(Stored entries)
────────────────────────────────────────

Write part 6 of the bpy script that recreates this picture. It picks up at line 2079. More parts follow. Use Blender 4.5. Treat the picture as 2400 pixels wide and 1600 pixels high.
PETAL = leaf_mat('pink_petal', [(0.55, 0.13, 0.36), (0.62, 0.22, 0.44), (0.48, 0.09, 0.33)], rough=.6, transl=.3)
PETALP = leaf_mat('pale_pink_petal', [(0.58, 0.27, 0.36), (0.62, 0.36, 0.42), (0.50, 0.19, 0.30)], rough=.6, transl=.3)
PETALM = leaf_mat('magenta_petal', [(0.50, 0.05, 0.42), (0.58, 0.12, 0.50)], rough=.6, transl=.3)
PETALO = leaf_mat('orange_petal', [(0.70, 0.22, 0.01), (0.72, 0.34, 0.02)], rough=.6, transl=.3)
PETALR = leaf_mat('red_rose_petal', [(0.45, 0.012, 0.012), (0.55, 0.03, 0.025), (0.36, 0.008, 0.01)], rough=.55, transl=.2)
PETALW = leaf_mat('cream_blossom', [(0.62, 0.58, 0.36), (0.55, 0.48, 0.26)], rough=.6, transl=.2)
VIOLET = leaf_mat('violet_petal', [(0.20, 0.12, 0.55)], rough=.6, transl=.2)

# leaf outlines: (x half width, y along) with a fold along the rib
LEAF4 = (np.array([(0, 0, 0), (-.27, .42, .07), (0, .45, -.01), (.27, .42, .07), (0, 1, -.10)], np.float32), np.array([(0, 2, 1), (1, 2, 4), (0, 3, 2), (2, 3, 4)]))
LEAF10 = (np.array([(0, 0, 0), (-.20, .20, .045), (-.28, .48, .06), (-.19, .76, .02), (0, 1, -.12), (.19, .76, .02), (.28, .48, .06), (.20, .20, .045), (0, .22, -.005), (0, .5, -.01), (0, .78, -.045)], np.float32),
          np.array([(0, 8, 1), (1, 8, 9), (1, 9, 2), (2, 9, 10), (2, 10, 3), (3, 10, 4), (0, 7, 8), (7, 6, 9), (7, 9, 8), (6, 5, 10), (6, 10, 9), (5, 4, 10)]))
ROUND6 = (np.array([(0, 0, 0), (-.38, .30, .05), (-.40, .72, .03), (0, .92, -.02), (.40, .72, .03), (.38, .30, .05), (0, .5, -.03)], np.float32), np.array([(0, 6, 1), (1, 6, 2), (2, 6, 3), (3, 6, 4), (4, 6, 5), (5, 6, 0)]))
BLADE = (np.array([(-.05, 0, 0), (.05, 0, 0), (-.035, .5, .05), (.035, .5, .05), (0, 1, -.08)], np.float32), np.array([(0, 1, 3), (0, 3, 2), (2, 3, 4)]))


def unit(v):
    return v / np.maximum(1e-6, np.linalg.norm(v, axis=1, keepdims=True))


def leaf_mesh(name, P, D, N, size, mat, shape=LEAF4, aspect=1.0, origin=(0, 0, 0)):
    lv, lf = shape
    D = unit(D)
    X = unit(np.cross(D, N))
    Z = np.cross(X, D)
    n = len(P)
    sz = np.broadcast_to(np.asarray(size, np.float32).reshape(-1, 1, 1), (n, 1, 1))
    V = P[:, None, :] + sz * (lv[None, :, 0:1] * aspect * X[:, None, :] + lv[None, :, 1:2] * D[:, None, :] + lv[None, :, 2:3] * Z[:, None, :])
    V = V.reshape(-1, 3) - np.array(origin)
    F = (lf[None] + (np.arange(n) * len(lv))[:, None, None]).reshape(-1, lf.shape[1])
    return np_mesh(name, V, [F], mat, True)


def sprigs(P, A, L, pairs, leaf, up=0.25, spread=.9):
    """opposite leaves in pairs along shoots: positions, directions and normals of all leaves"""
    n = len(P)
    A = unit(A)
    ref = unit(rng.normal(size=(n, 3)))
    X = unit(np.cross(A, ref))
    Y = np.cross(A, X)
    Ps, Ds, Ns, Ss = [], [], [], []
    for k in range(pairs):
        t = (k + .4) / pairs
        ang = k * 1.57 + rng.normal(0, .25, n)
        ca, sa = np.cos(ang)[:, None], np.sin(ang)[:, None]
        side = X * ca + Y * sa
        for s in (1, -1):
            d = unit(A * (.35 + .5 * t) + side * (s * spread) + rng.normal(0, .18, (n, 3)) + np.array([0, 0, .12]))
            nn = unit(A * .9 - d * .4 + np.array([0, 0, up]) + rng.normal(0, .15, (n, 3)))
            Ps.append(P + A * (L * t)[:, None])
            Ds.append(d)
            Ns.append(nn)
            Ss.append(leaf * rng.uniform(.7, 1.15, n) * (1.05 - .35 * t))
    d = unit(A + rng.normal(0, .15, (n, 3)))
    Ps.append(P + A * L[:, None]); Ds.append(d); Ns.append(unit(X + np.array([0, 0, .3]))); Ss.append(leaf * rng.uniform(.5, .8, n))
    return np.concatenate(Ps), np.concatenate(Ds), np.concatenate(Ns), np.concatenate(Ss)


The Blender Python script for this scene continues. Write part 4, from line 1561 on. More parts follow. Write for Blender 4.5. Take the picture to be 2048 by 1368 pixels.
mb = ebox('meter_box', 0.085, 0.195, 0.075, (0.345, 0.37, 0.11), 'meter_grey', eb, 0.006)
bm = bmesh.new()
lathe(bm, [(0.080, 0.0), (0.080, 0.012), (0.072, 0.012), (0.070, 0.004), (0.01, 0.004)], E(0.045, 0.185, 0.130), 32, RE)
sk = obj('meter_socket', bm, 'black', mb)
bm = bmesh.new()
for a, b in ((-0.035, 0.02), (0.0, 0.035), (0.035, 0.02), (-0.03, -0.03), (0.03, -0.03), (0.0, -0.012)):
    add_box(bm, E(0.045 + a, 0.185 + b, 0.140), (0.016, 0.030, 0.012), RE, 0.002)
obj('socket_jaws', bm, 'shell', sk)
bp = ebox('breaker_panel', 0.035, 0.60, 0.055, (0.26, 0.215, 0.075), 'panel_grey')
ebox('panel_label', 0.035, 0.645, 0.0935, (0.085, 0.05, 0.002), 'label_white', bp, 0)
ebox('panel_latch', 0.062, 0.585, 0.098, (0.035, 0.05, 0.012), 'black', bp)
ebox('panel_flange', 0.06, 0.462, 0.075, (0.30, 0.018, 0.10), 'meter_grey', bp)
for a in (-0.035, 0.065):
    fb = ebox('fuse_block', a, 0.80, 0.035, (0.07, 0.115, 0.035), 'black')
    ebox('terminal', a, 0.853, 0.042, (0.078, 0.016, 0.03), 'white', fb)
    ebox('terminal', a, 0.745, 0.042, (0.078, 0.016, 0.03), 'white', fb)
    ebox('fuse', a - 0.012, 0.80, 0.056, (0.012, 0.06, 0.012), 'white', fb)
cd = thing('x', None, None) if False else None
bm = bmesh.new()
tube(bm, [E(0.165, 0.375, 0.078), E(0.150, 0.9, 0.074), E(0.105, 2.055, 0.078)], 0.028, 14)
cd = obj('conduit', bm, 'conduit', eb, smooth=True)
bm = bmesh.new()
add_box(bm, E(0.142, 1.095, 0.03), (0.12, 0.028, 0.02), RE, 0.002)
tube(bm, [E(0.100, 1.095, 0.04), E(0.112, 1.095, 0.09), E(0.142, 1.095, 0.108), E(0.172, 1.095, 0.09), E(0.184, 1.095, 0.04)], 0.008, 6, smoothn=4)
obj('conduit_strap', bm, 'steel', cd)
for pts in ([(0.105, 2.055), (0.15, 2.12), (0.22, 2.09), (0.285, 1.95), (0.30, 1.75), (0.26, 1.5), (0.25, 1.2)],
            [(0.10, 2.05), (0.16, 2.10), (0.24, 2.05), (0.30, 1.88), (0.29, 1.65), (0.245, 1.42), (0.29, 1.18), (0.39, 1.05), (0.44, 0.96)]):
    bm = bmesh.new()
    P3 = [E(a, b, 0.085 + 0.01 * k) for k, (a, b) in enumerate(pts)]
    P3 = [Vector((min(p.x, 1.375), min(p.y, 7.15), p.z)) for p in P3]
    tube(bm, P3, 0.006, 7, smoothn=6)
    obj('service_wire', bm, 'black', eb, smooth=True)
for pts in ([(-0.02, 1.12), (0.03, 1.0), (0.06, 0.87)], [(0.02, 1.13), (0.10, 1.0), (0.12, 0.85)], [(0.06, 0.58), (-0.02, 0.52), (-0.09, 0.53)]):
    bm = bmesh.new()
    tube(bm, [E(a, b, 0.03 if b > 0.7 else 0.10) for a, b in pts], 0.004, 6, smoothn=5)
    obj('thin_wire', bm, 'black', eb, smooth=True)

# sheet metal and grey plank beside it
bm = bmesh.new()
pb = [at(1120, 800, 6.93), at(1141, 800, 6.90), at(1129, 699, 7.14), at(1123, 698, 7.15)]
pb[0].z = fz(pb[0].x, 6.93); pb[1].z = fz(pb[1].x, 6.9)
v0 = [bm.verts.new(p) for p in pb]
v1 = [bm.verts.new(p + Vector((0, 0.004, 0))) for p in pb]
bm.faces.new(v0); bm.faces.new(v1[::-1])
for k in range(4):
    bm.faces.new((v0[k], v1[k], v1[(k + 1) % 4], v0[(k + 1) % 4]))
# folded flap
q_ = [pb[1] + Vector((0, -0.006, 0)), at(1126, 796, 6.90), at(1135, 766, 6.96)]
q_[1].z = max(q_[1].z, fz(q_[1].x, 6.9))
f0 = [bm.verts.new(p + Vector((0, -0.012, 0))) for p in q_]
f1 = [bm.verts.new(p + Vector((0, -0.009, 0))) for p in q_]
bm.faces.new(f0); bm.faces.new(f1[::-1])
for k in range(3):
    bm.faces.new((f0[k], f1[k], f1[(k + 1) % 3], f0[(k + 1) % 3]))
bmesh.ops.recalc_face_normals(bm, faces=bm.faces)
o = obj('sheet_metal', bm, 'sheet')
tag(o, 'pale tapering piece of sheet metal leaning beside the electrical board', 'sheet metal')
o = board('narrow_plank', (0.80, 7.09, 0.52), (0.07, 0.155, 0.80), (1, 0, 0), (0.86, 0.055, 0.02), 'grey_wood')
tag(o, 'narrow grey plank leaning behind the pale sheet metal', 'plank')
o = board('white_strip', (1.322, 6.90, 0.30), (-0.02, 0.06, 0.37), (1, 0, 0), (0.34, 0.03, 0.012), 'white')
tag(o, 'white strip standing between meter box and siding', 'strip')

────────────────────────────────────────

Written task. Every line that holds the word "follow" should be extracted.

Answer to the exercise.
Write part 6 of the bpy script that recreates this picture. It picks up at line 2079. More parts follow. Use Blender 4.5. Treat the picture as 2400 pixels wide and 1600 pixels high.
The Blender Python script for this scene continues. Write part 4, from line 1561 on. More parts follow. Write for Blender 4.5. Take the picture to be 2048 by 1368 pixels.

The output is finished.